**SET TASK:**
Quote only the lines from the line containing "Model this scene" to the line containing "scene = bpy.context.scene", with both of those lines included, please, exactly as written.

(3D scene scripts)
________

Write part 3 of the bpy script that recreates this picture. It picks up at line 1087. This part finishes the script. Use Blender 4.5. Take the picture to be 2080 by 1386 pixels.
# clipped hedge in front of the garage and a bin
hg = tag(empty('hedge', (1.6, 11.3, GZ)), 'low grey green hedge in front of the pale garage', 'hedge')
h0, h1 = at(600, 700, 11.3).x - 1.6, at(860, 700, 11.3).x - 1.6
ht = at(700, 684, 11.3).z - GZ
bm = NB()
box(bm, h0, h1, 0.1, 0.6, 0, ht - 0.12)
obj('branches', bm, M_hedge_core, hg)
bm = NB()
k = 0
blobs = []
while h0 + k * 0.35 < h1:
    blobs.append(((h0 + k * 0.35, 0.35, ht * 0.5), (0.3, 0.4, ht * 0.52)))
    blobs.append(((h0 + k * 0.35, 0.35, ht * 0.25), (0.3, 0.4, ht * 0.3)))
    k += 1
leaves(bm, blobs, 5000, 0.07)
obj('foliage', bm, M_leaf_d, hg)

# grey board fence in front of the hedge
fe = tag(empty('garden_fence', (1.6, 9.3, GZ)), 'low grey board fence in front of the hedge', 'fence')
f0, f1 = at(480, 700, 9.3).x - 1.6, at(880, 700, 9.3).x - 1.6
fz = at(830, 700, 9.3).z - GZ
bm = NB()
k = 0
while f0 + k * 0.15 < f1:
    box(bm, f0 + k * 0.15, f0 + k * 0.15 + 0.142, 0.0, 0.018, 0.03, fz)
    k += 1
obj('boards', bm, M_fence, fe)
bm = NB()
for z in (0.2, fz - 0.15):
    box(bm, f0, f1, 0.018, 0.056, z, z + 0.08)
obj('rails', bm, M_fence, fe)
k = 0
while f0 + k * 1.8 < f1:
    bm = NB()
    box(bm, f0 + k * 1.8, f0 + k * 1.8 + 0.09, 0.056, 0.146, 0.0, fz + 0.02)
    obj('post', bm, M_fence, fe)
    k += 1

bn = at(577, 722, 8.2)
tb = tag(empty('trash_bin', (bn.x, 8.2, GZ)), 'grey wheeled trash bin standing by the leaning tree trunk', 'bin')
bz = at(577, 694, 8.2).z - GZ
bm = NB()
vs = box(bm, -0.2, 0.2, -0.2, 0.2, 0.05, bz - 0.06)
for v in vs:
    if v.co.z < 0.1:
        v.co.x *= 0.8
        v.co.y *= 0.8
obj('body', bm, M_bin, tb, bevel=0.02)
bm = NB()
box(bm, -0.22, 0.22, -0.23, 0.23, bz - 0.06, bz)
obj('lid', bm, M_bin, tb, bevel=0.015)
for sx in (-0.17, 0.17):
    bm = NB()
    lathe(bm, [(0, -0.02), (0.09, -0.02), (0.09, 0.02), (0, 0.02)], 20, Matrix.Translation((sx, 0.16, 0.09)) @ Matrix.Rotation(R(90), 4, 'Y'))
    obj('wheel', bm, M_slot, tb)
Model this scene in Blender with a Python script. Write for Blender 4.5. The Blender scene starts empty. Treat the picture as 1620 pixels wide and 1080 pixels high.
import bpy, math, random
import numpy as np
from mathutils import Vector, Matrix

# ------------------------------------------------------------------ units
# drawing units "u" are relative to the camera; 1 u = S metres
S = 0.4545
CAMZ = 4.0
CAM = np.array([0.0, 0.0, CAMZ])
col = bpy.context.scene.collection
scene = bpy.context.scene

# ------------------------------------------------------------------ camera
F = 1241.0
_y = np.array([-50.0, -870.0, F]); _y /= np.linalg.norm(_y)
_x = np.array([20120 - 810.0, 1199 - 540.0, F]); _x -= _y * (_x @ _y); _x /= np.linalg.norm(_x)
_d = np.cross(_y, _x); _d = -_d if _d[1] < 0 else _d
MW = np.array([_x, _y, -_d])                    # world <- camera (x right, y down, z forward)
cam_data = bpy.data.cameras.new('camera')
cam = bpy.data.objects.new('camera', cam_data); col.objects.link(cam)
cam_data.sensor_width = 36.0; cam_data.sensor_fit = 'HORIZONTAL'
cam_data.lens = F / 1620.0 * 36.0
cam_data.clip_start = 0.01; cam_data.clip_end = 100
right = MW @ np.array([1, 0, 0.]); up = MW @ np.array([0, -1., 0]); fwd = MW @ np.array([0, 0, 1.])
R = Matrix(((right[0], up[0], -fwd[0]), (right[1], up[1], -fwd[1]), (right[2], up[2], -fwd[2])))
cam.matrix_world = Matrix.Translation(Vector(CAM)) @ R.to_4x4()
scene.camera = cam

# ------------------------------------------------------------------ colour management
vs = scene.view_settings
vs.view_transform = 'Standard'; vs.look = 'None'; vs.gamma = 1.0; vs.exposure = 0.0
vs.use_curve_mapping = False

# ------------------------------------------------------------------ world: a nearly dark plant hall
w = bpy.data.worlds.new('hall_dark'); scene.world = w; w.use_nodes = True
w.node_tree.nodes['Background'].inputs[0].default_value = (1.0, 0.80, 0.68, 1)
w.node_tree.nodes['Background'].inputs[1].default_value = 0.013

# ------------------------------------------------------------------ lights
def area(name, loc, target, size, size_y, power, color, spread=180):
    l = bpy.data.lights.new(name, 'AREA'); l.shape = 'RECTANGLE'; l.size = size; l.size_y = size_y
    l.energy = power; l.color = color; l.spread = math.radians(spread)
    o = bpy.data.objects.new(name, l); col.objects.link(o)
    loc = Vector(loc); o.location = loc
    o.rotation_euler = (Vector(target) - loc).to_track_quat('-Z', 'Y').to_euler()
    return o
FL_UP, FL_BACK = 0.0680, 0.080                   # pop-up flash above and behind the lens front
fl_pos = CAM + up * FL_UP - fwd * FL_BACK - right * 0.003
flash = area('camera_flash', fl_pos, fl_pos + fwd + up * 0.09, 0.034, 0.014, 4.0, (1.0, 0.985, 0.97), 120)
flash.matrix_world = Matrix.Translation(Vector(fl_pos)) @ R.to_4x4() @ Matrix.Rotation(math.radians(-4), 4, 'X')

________

**RESULT OF THIS TASK:**
Model this scene in Blender with a Python script. Write for Blender 4.5. The Blender scene starts empty. Treat the picture as 1620 pixels wide and 1080 pixels high.
import bpy, math, random
import numpy as np
from mathutils import Vector, Matrix

# ------------------------------------------------------------------ units
# drawing units "u" are relative to the camera; 1 u = S metres
S = 0.4545
CAMZ = 4.0
CAM = np.array([0.0, 0.0, CAMZ])
col = bpy.context.scene.collection
scene = bpy.context.scene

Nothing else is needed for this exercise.